After spending four years on a farm two hours north of Melbourne to make their fortune, her father and mother shepherded themselves and their only child back to Melbourne in the heart of winter and to the not-so-leafy suburb of Footscray. It was at this time that Betty wrote her first novel, at the age of 12. She wrote of running away, smoking Winnie blues and boys with panel vans. After a brief but intense obsession with the writing of Edgar Allen Poe, she burned the nameless manuscript, all 200 pages, having never shown it to a soul. It was a decision she would live with, but would regret.

In 1987, Betty moved herself to the Mecca that is Geelong to study at Deakin University-far enough away from her family so that she could start a new life filled with all of the delights of share housing. It was there that she established her career in journalism, working as a writer at Deakin University’s student paper and producing a fortnightly student entertainment guide. After finally completing her degree, which culminated in an introspective year in the United States where she found herself hitch-hiking to see Pearl Jam and Neil Young and in the front row of one of Nirvana’s last gigs, she revived her love of journalism and from the late 1990s to the early 2000s, she was the editor and co-publisher at an underground dance music magazine and an industrious entertainment journalist almost ending her career after a unfortunate fifteen minutes with Molly Ringwald.

Five years ago, Betty began writing a short story, which culminated in a novel about a girl who grows up amidst the magic and the desolation of a small Sicilian village in the 70s. Luckily, she didn’t burn the manuscript. In early 2004, Betty turned her hand to writing short stories to fulfil the need to “get something finished quickly”. Her stories deal with running away, smoking Winnie blues and boys with panel vans. Betty has a fleeting attention span and she’s all but given up writing although she has a tattoo on her belly to remind her about it so, as they say in the biz, ‘Those who can, do; those who can’t, watch other people become successful and burn in their own bile.” Well she may not be sizzling but she does work in publishing.
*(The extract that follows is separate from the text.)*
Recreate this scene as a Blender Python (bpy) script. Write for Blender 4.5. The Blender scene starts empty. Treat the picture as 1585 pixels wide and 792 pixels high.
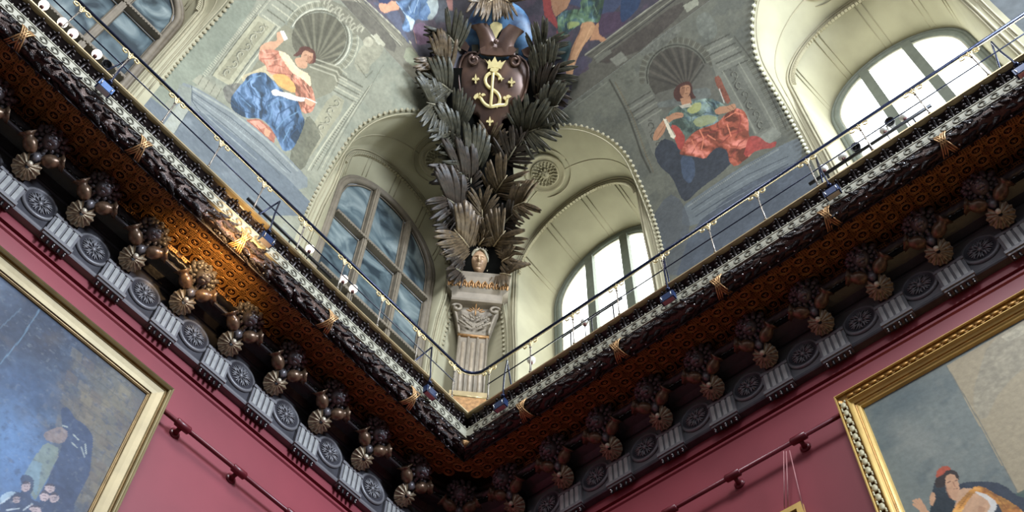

In her spare time, Betty loves to bid on old music magazines and pickle forks on Ebay. She has just completed reading “My Lobotomy – A memoir” and has embarked on reading The Age, daily, thanks to a cheap subscription deal. In a parallel universe, she would like to have been Ernest Hemingway or Monica Bellucci. She lives half a block away from her parents along with her husband of thirteen years (she married young) who is fond of vinyl records, and a black maltese terrier named Yoyo Betty who likes to eat apples and kill mice and a recent addition to the clan, Peaches Peekaboo, a white-ish maltese who has no regard for anything or anyone. They recently returned from a week in Penang (Yoyo and Peaches stayed with their grandparents).